Earn it he did. The 26-year-old appeared in a team-high 44 of 46 games across all competitions this season, starting 33 of them including 27 in league play. He logged 2,163 minutes, proof he can handle a full MLS workload. He contributed five goals across all competitions, including the game-winner against Real Salt Lake in October that kept the Sounders’ playoff hopes alive. Most importantly, he was a key contributor to Seattle’s Leagues Cup championship run, where Brian Schmetzer famously compared him to Messi (tongue firmly in cheek, but still). The Sounders even ran a promotion offering to swap Messi jerseys for Rothrock kits.

Now he enters free agency as a proven commodity, a versatile winger who can play RM, LW, or RW, has championship experience, and is entering the prime years of his career. His current $104,000 salary is laughably below market value. Everyone agrees he deserves a raise. The question is how much?

The Methodology: Machine Learning Meets MLS

To estimate Rothrock’s fair market value, I used two complementary machine-learning approaches trained on data from 858 unique MLS players across the 2023, 2024, and 2025 seasons. The performance statistics come from FBref, salary data from the MLS Players Association database, and positional information from EA Sports FC 25. Let me walk through each approach and what it tells us.

Random Forest Classification: What Tier Does He Belong In?

The first model is a Random Forest classifier designed to predict what roster designation a player should receive based on their performance metrics. MLS roster rules create natural salary tiers, Designated Players at the top, then TAM (Targeted Allocation Money) players, then what I’ll call “Standard” roster spots. The model analyzes a player’s statistical profile and predicts which tier they belong in.

For Rothrock, the model examined his shooting efficiency and expected goals (xG), passing accuracy and progression metrics, dribbling success rate and ball carries into the final third, defensive contributions including pressures and tackles, and shot-creating and goal-creating actions. After crunching those numbers against the broader population of MLS players, the model predicts Rothrock as a Standard roster player with 81% confidence at an R Squared value of 0.77.

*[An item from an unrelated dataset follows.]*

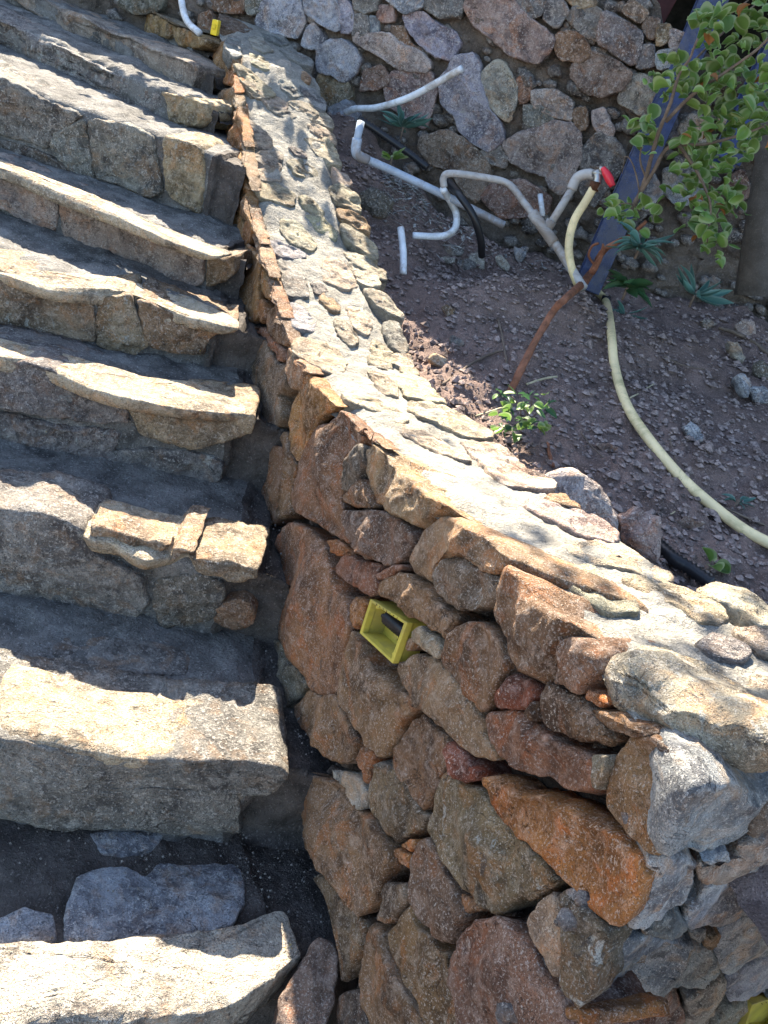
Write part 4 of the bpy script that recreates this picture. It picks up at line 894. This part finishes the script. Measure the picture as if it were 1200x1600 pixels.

That might sound underwhelming at first glance, but the nuance matters. Rothrock sits in the upper tier of Standard players, just below the TAM threshold. He’s not a Designated Player-caliber talent, his nearest statistical comp in that regard is Cristian Espinoza. Nor does he quite breach the thresholds for a TAM player, where his nearest statistical peer is Alonso Martinez of NYCFC. But he’s clearly above replacement level of coming off the bench. This classification helps establish a salary ceiling: Rothrock shouldn't command TAM-level money (roughly $750,000+), but he should be paid at the upper end of the Standard range.

K-Nearest Neighbors: Position-Specific Peer Comparison

The second approach uses a K-Nearest Neighbors algorithm to identify the players most statistically similar to Rothrock based on per-90 performance metrics. Rather than trying to classify him into a tier, this model asks: “Which players in MLS produce similar numbers, and what do they get paid?”

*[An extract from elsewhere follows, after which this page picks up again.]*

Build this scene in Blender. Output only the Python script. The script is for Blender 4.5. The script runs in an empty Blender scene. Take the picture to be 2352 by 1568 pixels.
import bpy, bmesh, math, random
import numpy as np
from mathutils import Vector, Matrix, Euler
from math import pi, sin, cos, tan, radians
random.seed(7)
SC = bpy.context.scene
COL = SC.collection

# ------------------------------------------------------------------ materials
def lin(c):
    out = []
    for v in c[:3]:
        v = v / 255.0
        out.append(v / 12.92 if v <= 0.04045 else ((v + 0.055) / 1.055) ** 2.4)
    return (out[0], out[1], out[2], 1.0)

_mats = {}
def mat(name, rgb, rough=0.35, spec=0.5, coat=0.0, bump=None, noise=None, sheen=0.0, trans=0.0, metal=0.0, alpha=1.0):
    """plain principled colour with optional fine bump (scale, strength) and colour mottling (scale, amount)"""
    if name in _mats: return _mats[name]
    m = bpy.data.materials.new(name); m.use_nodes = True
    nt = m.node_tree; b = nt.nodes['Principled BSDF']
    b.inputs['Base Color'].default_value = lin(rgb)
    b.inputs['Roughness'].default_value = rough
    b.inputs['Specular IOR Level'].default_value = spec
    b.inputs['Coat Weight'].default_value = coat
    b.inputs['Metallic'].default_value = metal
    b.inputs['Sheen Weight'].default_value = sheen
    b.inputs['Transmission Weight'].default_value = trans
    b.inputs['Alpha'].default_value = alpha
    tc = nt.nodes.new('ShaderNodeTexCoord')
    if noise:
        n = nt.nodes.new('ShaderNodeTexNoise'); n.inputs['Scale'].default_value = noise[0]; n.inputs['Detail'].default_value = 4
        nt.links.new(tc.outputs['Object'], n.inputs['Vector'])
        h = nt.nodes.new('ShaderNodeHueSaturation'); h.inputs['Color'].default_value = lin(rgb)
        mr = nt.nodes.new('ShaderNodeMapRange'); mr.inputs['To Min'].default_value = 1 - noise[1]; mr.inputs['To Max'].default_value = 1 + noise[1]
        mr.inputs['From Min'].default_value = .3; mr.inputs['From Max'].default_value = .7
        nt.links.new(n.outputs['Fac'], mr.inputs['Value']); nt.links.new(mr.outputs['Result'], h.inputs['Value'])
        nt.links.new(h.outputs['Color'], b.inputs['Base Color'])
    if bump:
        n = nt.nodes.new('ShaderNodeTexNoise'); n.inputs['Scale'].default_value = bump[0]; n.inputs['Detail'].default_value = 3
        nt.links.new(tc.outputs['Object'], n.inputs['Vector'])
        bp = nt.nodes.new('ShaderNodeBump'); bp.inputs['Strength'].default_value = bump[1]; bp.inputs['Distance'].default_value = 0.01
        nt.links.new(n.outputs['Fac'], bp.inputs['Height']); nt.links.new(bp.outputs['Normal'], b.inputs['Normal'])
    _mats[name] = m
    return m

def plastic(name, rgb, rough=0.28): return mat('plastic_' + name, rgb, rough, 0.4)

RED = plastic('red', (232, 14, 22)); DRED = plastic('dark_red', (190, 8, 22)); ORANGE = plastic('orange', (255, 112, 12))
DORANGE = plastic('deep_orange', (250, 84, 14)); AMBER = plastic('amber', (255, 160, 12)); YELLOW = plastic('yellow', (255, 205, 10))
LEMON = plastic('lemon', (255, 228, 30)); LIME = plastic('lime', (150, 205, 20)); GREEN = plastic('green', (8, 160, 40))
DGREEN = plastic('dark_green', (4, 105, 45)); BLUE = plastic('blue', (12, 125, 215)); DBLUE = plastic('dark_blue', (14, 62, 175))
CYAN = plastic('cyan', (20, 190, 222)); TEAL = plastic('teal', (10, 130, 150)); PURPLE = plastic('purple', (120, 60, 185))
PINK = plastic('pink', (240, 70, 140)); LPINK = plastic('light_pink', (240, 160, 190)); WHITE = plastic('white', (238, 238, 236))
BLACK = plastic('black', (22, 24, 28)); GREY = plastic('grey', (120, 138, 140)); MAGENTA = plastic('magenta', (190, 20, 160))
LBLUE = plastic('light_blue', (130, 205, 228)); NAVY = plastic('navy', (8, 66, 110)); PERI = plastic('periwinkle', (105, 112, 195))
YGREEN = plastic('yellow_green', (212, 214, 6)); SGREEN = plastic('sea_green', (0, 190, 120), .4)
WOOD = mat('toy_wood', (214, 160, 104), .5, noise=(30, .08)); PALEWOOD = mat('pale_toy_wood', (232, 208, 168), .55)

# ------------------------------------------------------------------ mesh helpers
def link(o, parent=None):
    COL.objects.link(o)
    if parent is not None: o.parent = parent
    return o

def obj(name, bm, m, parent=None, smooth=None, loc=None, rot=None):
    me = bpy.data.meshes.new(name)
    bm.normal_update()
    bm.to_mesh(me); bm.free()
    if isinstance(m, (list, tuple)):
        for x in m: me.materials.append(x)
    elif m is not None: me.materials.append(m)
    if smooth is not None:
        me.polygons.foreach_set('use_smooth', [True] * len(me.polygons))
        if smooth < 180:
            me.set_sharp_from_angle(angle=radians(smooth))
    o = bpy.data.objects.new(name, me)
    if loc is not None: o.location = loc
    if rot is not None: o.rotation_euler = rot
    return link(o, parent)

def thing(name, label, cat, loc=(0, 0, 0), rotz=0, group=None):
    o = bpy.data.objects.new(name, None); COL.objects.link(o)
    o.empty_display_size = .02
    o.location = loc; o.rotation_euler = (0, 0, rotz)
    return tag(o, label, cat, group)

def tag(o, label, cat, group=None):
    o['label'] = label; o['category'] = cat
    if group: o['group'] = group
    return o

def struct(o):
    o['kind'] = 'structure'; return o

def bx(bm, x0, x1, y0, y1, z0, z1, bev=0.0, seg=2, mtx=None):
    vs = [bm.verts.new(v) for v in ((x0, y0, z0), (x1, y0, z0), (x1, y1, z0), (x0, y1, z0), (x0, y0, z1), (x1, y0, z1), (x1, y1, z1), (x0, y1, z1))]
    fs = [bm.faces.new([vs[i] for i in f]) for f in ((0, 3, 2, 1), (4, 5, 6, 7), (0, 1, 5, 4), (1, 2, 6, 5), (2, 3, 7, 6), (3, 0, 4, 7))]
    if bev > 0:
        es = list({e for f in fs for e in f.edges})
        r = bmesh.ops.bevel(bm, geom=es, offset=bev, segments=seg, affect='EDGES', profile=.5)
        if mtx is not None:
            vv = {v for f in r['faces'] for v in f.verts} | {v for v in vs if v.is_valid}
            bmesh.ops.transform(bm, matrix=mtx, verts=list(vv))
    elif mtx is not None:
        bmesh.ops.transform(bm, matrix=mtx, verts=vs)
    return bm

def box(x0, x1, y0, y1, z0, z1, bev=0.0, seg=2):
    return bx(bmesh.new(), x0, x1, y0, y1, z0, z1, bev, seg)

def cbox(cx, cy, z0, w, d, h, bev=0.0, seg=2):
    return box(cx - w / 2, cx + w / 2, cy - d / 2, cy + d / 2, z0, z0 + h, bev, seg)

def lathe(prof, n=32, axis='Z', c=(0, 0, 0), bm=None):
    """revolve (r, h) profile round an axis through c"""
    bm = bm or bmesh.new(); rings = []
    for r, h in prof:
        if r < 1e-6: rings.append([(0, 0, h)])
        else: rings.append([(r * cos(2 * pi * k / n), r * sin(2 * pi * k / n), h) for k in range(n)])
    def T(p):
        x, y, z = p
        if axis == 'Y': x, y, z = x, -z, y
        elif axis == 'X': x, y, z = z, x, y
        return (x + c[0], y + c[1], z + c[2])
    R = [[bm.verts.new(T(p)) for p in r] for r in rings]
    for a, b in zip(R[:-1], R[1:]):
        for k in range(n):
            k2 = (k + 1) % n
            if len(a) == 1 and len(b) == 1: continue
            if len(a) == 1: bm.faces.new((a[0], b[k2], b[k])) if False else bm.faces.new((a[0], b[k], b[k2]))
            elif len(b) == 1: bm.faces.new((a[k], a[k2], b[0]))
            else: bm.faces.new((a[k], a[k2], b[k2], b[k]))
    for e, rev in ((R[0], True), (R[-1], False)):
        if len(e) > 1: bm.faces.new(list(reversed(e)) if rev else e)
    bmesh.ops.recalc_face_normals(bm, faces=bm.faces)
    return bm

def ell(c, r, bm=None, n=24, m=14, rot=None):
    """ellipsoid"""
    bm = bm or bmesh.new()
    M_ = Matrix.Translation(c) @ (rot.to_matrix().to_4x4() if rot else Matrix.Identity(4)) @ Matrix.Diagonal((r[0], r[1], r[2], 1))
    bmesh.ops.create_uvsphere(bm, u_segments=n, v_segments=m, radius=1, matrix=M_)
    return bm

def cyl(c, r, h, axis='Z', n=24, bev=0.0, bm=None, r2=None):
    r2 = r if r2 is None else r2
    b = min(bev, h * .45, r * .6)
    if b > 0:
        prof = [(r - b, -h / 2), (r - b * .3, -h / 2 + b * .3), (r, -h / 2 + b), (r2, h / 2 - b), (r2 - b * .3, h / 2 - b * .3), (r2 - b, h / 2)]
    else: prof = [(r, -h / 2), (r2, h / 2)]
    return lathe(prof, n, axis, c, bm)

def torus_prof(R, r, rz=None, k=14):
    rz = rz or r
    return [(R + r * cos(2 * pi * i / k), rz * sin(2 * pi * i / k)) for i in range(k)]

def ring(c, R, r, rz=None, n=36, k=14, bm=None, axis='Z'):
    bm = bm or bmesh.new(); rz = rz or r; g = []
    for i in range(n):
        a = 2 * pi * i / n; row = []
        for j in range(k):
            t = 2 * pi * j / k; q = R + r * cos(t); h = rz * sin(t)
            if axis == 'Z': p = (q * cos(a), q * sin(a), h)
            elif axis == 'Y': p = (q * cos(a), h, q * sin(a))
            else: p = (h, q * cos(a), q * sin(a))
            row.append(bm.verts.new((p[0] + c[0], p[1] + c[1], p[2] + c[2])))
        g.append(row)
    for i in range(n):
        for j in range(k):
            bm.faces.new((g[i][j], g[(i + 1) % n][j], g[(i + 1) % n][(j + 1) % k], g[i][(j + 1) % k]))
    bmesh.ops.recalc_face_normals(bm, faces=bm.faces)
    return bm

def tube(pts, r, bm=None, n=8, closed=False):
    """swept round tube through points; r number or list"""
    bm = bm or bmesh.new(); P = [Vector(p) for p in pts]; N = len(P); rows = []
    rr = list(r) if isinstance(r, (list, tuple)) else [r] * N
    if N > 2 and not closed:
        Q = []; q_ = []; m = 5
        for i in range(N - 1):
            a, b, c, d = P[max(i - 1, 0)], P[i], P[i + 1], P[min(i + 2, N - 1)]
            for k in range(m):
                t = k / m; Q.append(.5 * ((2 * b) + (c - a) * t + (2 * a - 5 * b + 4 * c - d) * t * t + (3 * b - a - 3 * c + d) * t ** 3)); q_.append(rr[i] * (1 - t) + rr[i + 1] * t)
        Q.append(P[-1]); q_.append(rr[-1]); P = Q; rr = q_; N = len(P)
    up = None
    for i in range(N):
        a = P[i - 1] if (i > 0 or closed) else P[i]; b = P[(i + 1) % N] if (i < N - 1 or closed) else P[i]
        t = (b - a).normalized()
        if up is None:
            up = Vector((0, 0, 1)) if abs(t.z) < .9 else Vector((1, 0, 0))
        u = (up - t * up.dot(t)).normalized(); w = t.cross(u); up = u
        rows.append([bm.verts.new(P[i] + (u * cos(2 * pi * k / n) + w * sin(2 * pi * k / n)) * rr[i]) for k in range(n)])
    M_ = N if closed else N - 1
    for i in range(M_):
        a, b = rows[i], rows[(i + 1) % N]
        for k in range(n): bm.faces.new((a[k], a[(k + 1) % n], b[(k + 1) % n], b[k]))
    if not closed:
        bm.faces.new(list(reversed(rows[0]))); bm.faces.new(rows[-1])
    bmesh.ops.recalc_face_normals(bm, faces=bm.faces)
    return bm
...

Critically, I ran this analysis twice — first with a broad midfielder comparison group, then with a position-specific approach. The difference was substantial and illustrates why granular positional analysis matters.

Initial Approach (Broad MF Group): The first pass compared Rothrock to all midfielders — CMs, CDMs, CAMs, RMs, and LMs — using generic midfielder features. This returned peers like Ian Harkes and Alonso Coello (both central midfielders) and produced an estimated salary of $282,506. But this methodology has a fundamental flaw: it’s comparing a winger to defensive midfielders who focus on tackles and interceptions rather than chance creation and progressive carries.

Refined Approach (Granular RM Position): The second pass compared Rothrock only to Right Midfielders using RM-specific features that capture what wide players actually do: assists per 90, expected assisted goals (xAG), progressive carries (PrgC), progressive passes (PrgP), dribble success rate (Succ%), crosses into the penalty area (CrsPA), shot-creating actions per 90 (SCA90), and key passes (KP). This is a fundamentally different skill set than what you’d evaluate for a CDM.

The position-specific approach returned a completely different and far more appropriate  peer group:

Player (Position)

2025 Salary

Paul Rothrock - RM (current)

$104,000

Jared Stroud - RM

$525,000

Mohamed Farsi - RM

$450,000

Wikelman Carmona - RM

$375,000

Alex Muyl - RM

$325,000

Position-Specific Median

$406,000

vs. Broad MF Approach

$282,506 (+43%)

The position-specific analysis produced a 43% higher valuation — $406,000 versus $282,506. Wide midfielders and wingers who create chances, deliver crosses, and carry the ball into dangerous areas command higher salaries than central midfielders in similar roster designation tiers. By comparing Rothrock to players who actually do what he does, we get a much more accurate picture of his market value.

The peer group now includes players like Jared Stroud, Mohamed Farsi, Wikelman Carmona, and Alex Muyl , all primarily right-sided midfielders with similar statistical profiles in chance creation, progressive play, and wide attacking contributions. This is who Rothrock should be compared to, not box-to-box midfielders or defensive pivots.